India bit this ideology bug in 1991 when it dispensed with the license permit quota (LPG) raj to embrace liberalization, privatization, and globalization (LPG) raj, by substantially dumping the dirigiste regime under Pandit Nehru & Indira Gandhi. While the acronym remained unchanged, it has changed the economic contours and sinews of India forever, with the mantle of PSUs as ‘the temples of modern India’ shifting to the private sector players, with the role of bureaucracy shifting from that of controllers to regulators, from masters to enablers.

It had the intended consequence of doubling the stagnant ‘Hindu rate of Growth’ of 3.5% and the unintended consequence of accentuating income inequality,  by turning a blind eye to distributive justice as brought out by the Nobel laureate Amartya Sen. The trickle-down growth theory of Robert Solow did not happen, either in the USA or in India.

In terms of regulation, however, India witnessed the creation of a slew of regulatory bodies like SEBI in 1992 to regulate the stock market operation, PFRDA in 2003 to regulate pension, FEMA in1999 to regulate foreign exchange, IRDA in 1999 to regulate insurance, the Companies Act 2013 to regulate companies the and Consumer Protection Act of 2019.

RBI’s Feat
Post the US financial crisis in 2007-2009, the government constituted the FSLRC under Justice B.N. Srikrishna, which recommended that RBI should regulate the banks and payments but be divested of its debt management function which should be vested in an independent debt manager (PDMA), as is practiced in the USA and UK. The Committee also recommended the creation of a Unified regulator for the rest of the finance sector and a Financial Redressal Agency. Most of the recommendations have not seen the light of the day.

However, chastened by the US financial crisis, a Financial Stability Development Council was set up in 2010 under the chairmanship of the FM, with heads of all financial sector regulators as members, to strengthen and institutionalize the mechanism of maintaining financial stability, financial sector development, inter regulatory coordination along with monitoring macro-prudential regulation of the economy.
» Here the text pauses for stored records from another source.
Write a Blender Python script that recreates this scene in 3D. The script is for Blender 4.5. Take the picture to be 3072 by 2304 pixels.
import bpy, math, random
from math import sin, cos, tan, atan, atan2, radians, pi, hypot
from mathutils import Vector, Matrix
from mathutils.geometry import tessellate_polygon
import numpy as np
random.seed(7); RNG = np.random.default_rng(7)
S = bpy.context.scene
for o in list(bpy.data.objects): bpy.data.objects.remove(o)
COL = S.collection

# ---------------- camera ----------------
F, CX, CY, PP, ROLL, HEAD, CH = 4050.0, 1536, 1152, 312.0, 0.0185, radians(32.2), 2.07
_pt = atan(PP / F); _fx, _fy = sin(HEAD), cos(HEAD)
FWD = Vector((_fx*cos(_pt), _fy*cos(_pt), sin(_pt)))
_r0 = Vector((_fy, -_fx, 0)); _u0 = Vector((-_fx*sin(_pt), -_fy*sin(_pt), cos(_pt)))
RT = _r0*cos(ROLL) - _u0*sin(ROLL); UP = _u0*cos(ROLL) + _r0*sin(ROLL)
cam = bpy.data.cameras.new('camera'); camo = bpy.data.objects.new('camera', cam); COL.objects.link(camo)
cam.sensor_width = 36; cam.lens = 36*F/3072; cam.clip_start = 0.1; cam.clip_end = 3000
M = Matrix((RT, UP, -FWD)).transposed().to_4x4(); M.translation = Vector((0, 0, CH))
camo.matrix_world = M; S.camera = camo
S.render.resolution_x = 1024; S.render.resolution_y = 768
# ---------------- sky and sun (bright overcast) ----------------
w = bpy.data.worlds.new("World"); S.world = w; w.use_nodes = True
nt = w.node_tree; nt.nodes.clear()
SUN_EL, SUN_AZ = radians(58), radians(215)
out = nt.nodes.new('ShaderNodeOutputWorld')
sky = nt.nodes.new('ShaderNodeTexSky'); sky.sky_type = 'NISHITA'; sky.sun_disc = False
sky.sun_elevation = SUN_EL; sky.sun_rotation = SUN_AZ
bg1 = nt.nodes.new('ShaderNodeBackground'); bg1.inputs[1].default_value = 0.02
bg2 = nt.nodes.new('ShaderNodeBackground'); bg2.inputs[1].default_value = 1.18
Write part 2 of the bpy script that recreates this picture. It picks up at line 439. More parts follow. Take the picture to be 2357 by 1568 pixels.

It must be said to the credit of RBI as the apex regulator of the banking sector that not only waded through the subprime crisis creditably but also the banks have been able to comply with the Basel 3 norms of Capital Adequacy Ratio of 10.5% by a fair margin.

The CAR of SBI stands at 14.48% and the RBI has received an A+ rating in the Global Finance Banker Report Cards 2023. This rating recognizes RBI’s effective management of India’s economy, including its efforts to control inflation within the glide path and maintain financial stability.
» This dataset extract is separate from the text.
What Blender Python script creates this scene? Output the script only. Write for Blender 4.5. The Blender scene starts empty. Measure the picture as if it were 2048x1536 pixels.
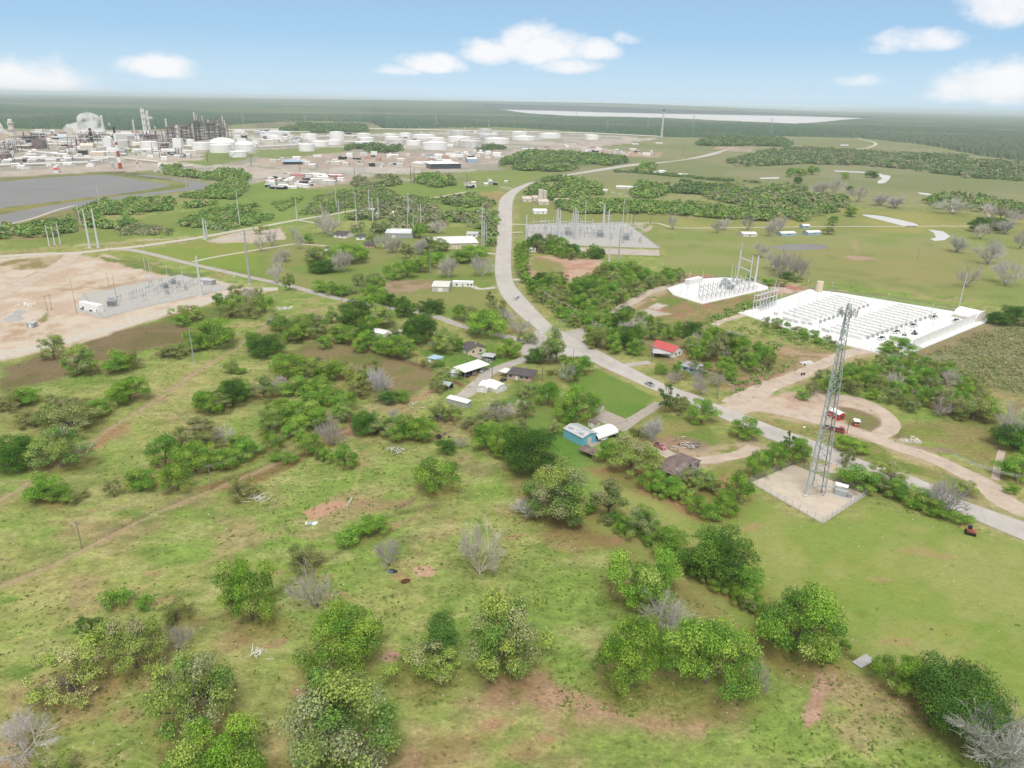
import bpy, math, random
import numpy as np
from mathutils import Vector, Matrix
C = bpy.context.scene.collection
RAD = math.radians
# ---------------------------------------------------------------- camera
CAM_H, FPX, PITCH, ROLL = 120.0, 1450.0, 21.25, 1.2      # metres, focal length in photo pixels, degrees
R_CAM = (Matrix.Rotation(RAD(90 - PITCH), 3, 'X') @ Matrix.Rotation(RAD(ROLL), 3, 'Z'))
RN = np.array(R_CAM)
cam = bpy.data.cameras.new('camera'); cam_o = bpy.data.objects.new('camera', cam); C.objects.link(cam_o)
cam.sensor_width = 36.0; cam.lens = FPX * 36.0 / 2048.0
cam.clip_start = 1.0; cam.clip_end = 300000.0
cam_o.matrix_world = Matrix.Translation((0, 0, CAM_H)) @ R_CAM.to_4x4()
bpy.context.scene.camera = cam_o
bpy.context.scene.cycles.volume_bounces = 3
# ---------------------------------------------------------------- sun, sky, exposure
SUN_EL, SUN_AZ = 60.0, 178.0           # degrees; azimuth clockwise from +Y (view direction)
vs = bpy.context.scene.view_settings
vs.view_transform = 'Standard'; vs.look = 'None'; vs.exposure = 0.9; vs.gamma = 1.0; vs.use_curve_mapping = False
sd = bpy.data.lights.new('sun', 'SUN'); sd.energy = 1.6; sd.angle = RAD(22); sd.color = (1.0, 0.96, 0.9)
so = bpy.data.objects.new('sun', sd); C.objects.link(so)
_d = Vector((math.sin(RAD(SUN_AZ)) * math.cos(RAD(SUN_EL)), math.cos(RAD(SUN_AZ)) * math.cos(RAD(SUN_EL)), math.sin(RAD(SUN_EL))))
so.rotation_euler = _d.to_track_quat('Z', 'Y').to_euler()

def ray(px, py):
    return R_CAM @ Vector(((px - 1024) / FPX, (768 - py) / FPX, -1.0))
def G(px, py, z=0.0):
    "point at height z on the ground seen at photo pixel px, py"
    v = ray(px, py)
    if v.z > -0.002: v.z = -0.002
    t = (z - CAM_H) / v.z
    return Vector((v.x * t, v.y * t, z))
def proj(p):
    q = R_CAM.transposed() @ (Vector(p) - Vector((0, 0, CAM_H)))
    return 1024 + FPX * q.x / -q.z, 768 - FPX * q.y / -q.z
def mpp(p):
    "metres per photo pixel at a point"
    q = R_CAM.transposed() @ (Vector(p) - Vector((0, 0, CAM_H)))
    return -q.z / FPX
def hfor(p, ytop):
    "height that makes something standing at p reach up to photo row ytop"
    lo, hi = 0.0, 400.0
    for _ in range(40):
        m = (lo + hi) / 2
        if proj((p[0], p[1], p[2] + m))[1] > ytop: lo = m
        else: hi = m
    return lo
# world
w = bpy.data.worlds.new('World'); bpy.context.scene.world = w; w.use_nodes = True
nt = w.node_tree; nt.nodes.clear(); N = nt.nodes; L = nt.links
def wn(t, **k):
    n = N.new(t)
    for a, b in k.items(): setattr(n, a, b)
    return n
def wm(op, a, b=None, c=None, clamp=False):
    n = N.new('ShaderNodeMath'); n.operation = op; n.use_clamp = clamp
    for i, x in enumerate((a, b, c)):
        if x is None: continue
        if isinstance(x, (int, float)): n.inputs[i].default_value = x
        else: L.new(x, n.inputs[i])
    return n.outputs[0]
tc = wn('ShaderNodeTexCoord'); sep = wn('ShaderNodeSeparateXYZ'); L.new(tc.outputs['Generated'], sep.inputs[0])
az = wm('ARCTAN2', sep.outputs[0], sep.outputs[1]); el = wm('ARCSINE', sep.outputs[2])
sky = wn('ShaderNodeTexSky', sky_type='NISHITA', sun_disc=False, sun_elevation=RAD(SUN_EL), sun_rotation=RAD(SUN_AZ), altitude=50, air_density=1.0, dust_density=1.5, ozone_density=2.0)
skys = wn('ShaderNodeVectorMath', operation='SCALE'); L.new(sky.outputs[0], skys.inputs[0]); skys.inputs['Scale'].default_value = 0.11
ramp = wn('ShaderNodeValToRGB'); L.new(wm('DIVIDE', el, RAD(60), clamp=True), ramp.inputs[0])
er = ramp.color_ramp.elements
er[0].position = 0.0; er[0].color = (0.355, 0.455, 0.54, 1)
er[1].position = 1.0; er[1].color = (0.58, 0.56, 0.53, 1)
for p_, c_ in ((0.03, (0.275, 0.395, 0.505, 1)), (0.07, (0.185, 0.315, 0.46, 1)), (0.145, (0.16, 0.255, 0.37, 1)), (0.30, (0.50, 0.49, 0.475, 1))):
    e_ = ramp.color_ramp.elements.new(p_); e_.color = c_
mx = wn('ShaderNodeMix', data_type='RGBA'); mx.inputs[0].default_value = 0.88
L.new(skys.outputs[0], mx.inputs[6]); L.new(ramp.outputs[0], mx.inputs[7])
# clouds: soft cumulus banks in the sky, placed by azimuth and elevation
nz = wn('ShaderNodeTexNoise'); nz.inputs['Scale'].default_value = 26; nz.inputs['Detail'].default_value = 7; nz.inputs['Roughness'].default_value = 0.6
mp = wn('ShaderNodeMapping'); mp.inputs['Scale'].default_value = (1, 1, 1.7); L.new(tc.outputs['Generated'], mp.inputs[0]); L.new(mp.outputs[0], nz.inputs[0])
nzc = wm('MULTIPLY', wm('SUBTRACT', nz.outputs[0], 0.5), 1.9)
def cazel(px, py):
    v = ray(px, py).normalized(); return math.atan2(v.x, v.y), math.asin(v.z)
tot = None
for (px, py, hw, hh, st) in [(60, 176, 100, 52, 1), (120, 168, 50, 24, .8), (318, 138, 66, 27, .95), (275, 130, 34, 18, .7), (1080, 98, 98, 46, 1.1), (975, 108, 62, 33, 1), (1185, 104, 60, 26, .95), (1140, 134, 66, 22, .8),
                             (868, 130, 72, 24, .95), (800, 142, 48, 14, .7), (1842, 85, 84, 25, .8), (1780, 98, 40, 14, .6), (2015, 18, 78, 46, .85), (1990, 172, 95, 48, 1), (1920, 190, 60, 24, .6), (1255, 80, 30, 14, .5), (1720, 165, 40, 14, .3)]:
    a0, e0 = cazel(px, py)
    da = wm('DIVIDE', wm('SUBTRACT', az, a0), hw / FPX * 1.02)
    de0 = wm('SUBTRACT', el, e0)
    de = wm('ADD', wm('MULTIPLY', wm('MAXIMUM', de0, 0), FPX / hh), wm('MULTIPLY', wm('MINIMUM', de0, 0), FPX / (hh * 0.62)))
    r2 = wm('ADD', wm('MULTIPLY', da, da), wm('MULTIPLY', de, de))
    d = wm('MULTIPLY', wm('SUBTRACT', 1.05, r2, clamp=False), st)
    d = wm('MAXIMUM', d, -2.0)
    tot = d if tot is None else wm('MAXIMUM', tot, d)
dens = wm('ADD', tot, nzc)
mr = wn('ShaderNodeMapRange', interpolation_type='SMOOTHSTEP'); L.new(dens, mr.inputs[0]); mr.inputs[1].default_value = -0.1; mr.inputs[2].default_value = 1.0
mr.inputs[3].default_value = 0; mr.inputs[4].default_value = 0.9
mc = wn('ShaderNodeMix', data_type='RGBA'); L.new(mr.outputs[0], mc.inputs[0]); L.new(mx.outputs[2], mc.inputs[6]); mc.inputs[7].default_value = (0.545, 0.535, 0.54, 1)
bg = wn('ShaderNodeBackground'); L.new(mc.outputs[2], bg.inputs[0]); bg.inputs[1].default_value = 1.0
ow = wn('ShaderNodeOutputWorld'); L.new(bg.outputs[0], ow.inputs[0])

# ---------------------------------------------------------------- helpers
def tag(o, label=None, cat=None, group=None, kind=None):
    if label: o['label'] = label
    if cat: o['category'] = cat
    if group: o['group'] = group
    if kind: o['kind'] = kind
    return o
def thing(name, label, cat, loc, rz=0.0, group=None):
    o = bpy.data.objects.new(name, None); C.objects.link(o); o.empty_display_size = 0.5
    o.location = loc; o.rotation_euler = (0, 0, rz)
    return tag(o, label, cat, group)
MATS = {}
def mat(name, col, rough=0.8, metal=0.0, var=0.15, scale=0.6, spec=0.3, col2=None, stretch=None, bump=0.0, attr=None, objcol=False, objrand=0.0, transl=0.0, emit=0):
    if name in MATS: return MATS[name]
    m = bpy.data.materials.new(name); m.use_nodes = True; n = m.node_tree; b = n.nodes['Principled BSDF']
    b.inputs['Roughness'].default_value = rough; b.inputs['Metallic'].default_value = metal; b.inputs['Specular IOR Level'].default_value = spec
    t = n.nodes.new('ShaderNodeTexCoord'); mpn = n.nodes.new('ShaderNodeMapping'); n.links.new(t.outputs['Object'], mpn.inputs[0])
    if stretch: mpn.inputs['Scale'].default_value = stretch
    nz = n.nodes.new('ShaderNodeTexNoise'); nz.inputs['Scale'].default_value = scale; nz.inputs['Detail'].default_value = 6; nz.inputs['Roughness'].default_value = 0.65
    n.links.new(mpn.outputs[0], nz.inputs[0])
    mxn = n.nodes.new('ShaderNodeMix'); mxn.data_type = 'RGBA'
    c2 = col2 or tuple(c * (1 - var * 2) for c in col); c1 = col if col2 else tuple(min(1, c * (1 + var)) for c in col)
    mr = n.nodes.new('ShaderNodeMapRange'); mr.inputs[1].default_value = 0.3; mr.inputs[2].default_value = 0.72; n.links.new(nz.outputs[0], mr.inputs[0])
    n.links.new(mr.outputs[0], mxn.inputs[0]); mxn.inputs[6].default_value = (*c1, 1); mxn.inputs[7].default_value = (*c2, 1)
    out = mxn.outputs[2]
    if attr:
        a = n.nodes.new('ShaderNodeVertexColor'); a.layer_name = attr
        mm = n.nodes.new('ShaderNodeMix'); mm.data_type = 'RGBA'; mm.blend_type = 'MULTIPLY'; mm.inputs[0].default_value = 1
        n.links.new(out, mm.inputs[6]); n.links.new(a.outputs[0], mm.inputs[7]); out = mm.outputs[2]
    if objcol:
        oi = n.nodes.new('ShaderNodeObjectInfo')
        mm = n.nodes.new('ShaderNodeMix'); mm.data_type = 'RGBA'; mm.blend_type = 'MULTIPLY'; mm.inputs[0].default_value = 1
        n.links.new(out, mm.inputs[6]); n.links.new(oi.outputs['Color'], mm.inputs[7]); out = mm.outputs[2]
    n.links.new(out, b.inputs['Base Color'])
    if bump:
        bp = n.nodes.new('ShaderNodeBump'); bp.inputs['Strength'].default_value = bump; bp.inputs['Distance'].default_value = 0.2
        n.links.new(nz.outputs[0], bp.inputs['Height']); n.links.new(bp.outputs[0], b.inputs['Normal'])
    if transl:
        tr = n.nodes.new('ShaderNodeBsdfTranslucent'); n.links.new(out, tr.inputs[0]); ms = n.nodes.new('ShaderNodeMixShader'); ms.inputs[0].default_value = transl
        n.links.new(b.outputs[0], ms.inputs[1]); n.links.new(tr.outputs[0], ms.inputs[2]); n.links.new(ms.outputs[0], n.nodes['Material Output'].inputs[0])
    MATS[name] = m; return m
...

The entire thrust of deregulation is predicated on the concept of economic efficiency as full freedom will allow the business to achieve full efficiency. However, intervention and regulation are justified when societal gains from regulation completely outweigh societal costs. In a remarkable book ‘The Road to Freedom’ (2024), the Nobel laureate Joseph Stiglitz argues that we need more regulation rather than less, particularly in areas like the environment and the financial sector.

Modi & Trump
The US financial crisis as per a committee headed by him was a big wake-up call about the fallibility of capitalism and the myth that ‘big banks do not fail’. Inadequate oversight and regulation of the financial industry, particularly in mortgage lending and securitization, allow risky practices to go unchecked. Raghu Rajan in his famous book ‘Fault Lines’ also brought out how unregulated banks can play havoc with the financial system.
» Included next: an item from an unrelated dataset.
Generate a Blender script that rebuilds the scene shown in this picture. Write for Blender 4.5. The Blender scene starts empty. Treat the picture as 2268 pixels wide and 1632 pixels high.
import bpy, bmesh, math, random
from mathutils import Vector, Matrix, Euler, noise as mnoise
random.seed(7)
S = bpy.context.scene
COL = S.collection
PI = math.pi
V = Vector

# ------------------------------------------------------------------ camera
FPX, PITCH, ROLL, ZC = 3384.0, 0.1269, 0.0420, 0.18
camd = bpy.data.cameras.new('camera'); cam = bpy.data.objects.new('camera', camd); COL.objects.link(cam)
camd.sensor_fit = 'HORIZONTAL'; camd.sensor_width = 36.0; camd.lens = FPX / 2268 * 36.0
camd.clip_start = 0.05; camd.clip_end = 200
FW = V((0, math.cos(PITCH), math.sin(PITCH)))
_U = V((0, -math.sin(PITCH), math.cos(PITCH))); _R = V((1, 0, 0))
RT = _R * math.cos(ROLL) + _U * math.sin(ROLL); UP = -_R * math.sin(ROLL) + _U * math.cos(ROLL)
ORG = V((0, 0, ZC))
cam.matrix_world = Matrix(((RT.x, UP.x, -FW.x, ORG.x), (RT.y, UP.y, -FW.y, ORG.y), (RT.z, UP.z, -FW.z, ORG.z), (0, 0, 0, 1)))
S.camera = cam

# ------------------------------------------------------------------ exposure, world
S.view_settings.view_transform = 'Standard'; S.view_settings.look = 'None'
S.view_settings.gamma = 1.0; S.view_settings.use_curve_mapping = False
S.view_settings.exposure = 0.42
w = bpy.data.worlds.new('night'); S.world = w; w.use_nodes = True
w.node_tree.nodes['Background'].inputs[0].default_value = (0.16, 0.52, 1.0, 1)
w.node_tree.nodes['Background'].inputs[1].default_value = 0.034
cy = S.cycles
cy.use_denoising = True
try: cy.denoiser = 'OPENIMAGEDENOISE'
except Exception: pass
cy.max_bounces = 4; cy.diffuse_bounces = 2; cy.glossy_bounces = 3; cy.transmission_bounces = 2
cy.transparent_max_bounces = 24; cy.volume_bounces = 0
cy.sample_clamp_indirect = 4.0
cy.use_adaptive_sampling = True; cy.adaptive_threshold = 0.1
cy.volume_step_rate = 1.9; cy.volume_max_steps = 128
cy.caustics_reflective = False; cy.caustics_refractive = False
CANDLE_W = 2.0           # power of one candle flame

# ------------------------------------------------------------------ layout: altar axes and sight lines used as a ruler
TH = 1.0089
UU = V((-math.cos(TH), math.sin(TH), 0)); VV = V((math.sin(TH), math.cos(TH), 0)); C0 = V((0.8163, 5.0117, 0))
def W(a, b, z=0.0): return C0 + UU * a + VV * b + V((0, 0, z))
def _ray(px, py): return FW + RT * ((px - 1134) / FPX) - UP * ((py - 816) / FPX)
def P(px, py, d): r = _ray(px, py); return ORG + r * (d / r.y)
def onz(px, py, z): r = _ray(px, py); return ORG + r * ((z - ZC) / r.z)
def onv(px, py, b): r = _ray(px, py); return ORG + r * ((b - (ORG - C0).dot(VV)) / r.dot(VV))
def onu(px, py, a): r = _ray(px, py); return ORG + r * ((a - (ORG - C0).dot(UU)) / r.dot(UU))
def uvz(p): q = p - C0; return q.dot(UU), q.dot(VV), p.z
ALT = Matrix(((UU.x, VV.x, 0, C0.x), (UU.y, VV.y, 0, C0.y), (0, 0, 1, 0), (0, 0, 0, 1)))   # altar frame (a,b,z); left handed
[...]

It would be worth recalling how the Gramm – Leach – Bliley Act of 1999 during the Presidency of Clinton repealed the Glass – Steagall Act of 1933 which separated the banking function from the investment function. Stiglitz had observed that the GLB Act was largely responsible for conveying the culture of increased investment taking by commercial banks & for causing the US financial crisis. Given such historical red herrings, India must proceed with utmost caution before emulating Trump’s experiment with deregulation.

In particular, the cautionary note of Stiglitz on the importance of beefing up the regulatory architecture of the financial sector and environment must not be glossed over. As Santayana wrote: Those who cannot remember the past are condemned to repeat it. In the quest to promote the private sector and bolster the ease of doing business, Mr Modi must not turn a blind eye to history to become a blue-eyed boy of Trump.  As the new RBI Governor Sanjay Malhotra has rightly pointed out in the context of deregulation we need to be wary of the tradeoff between ‘stability and efficiency’.

(The writer is a Professor, Emeritus, KiiT University, Bhubaneswar. Views expressed are personal.)